The scale factor for de Sitter is a(t) \propto \exp(Ht). Why do you think there is no scale factor? (Keep in mind that while the full topological de Sitter space is static, inflationary spacetimes are described by only half of this space).
 
yeah but the metric describing de-sitter space is dt^2 - dx^2 isn't it?

Or during inflation is it dt^2 - a^2 dx^2 ?
 
The same spacetime can look very different in two different coordinate systems.

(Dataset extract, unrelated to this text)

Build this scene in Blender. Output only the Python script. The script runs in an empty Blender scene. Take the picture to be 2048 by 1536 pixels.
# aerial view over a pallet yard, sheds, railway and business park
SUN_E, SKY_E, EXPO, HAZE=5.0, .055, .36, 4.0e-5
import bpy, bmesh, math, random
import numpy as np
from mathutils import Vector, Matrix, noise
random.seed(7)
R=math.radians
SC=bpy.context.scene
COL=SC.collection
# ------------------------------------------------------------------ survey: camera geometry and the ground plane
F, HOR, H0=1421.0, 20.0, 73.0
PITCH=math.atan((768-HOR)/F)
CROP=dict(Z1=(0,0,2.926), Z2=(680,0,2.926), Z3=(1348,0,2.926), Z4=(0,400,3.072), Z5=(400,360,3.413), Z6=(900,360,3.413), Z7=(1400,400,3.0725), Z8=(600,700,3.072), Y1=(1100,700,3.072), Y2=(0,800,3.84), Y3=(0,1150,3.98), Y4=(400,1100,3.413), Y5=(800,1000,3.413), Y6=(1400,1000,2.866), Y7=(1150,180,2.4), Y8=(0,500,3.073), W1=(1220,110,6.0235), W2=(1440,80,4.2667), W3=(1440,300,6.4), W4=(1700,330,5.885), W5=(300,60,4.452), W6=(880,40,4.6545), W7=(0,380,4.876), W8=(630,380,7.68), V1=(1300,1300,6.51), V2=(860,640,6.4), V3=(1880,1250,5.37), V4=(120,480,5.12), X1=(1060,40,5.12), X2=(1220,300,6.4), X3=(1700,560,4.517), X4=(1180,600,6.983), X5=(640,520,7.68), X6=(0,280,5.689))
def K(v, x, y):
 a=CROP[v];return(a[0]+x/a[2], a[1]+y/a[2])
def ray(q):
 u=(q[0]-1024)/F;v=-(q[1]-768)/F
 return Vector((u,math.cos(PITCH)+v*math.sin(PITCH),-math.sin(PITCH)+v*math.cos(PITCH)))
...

I don't think that I am familiar with a coordinate system for which de Sitter looks like dt^2 - dx^2. Can you give a reference?
 
  • #10
pleasehelpmeno said:
yeah but the metric describing de-sitter space is dt^2 - dx^2 isn't it?

Or during inflation is it dt^2 - a^2 dx^2 ?
de Sitter space looks like ds^2 = dt^2 - \exp(2Ht)dx^2, with H = {\rm const}. It has the FRW form with a(t) = \exp(Ht), and is inflationary since H = {\rm const} \rightarrow \ddot{a}>0.
 
  • #12
pleasehelpmeno said:
Isn't it equivalent to minkowski space http://en.wikipedia.org/wiki/De_Sitter_space

No!

Minkowski spacetime has zero spacetime curvature; de Sitter spacetime has non-zero spacetime curvature.

de Sitter spacetime can be considered to be a curved 4-dimensional hypersurface of a 5-dimensional space that has zero curvature.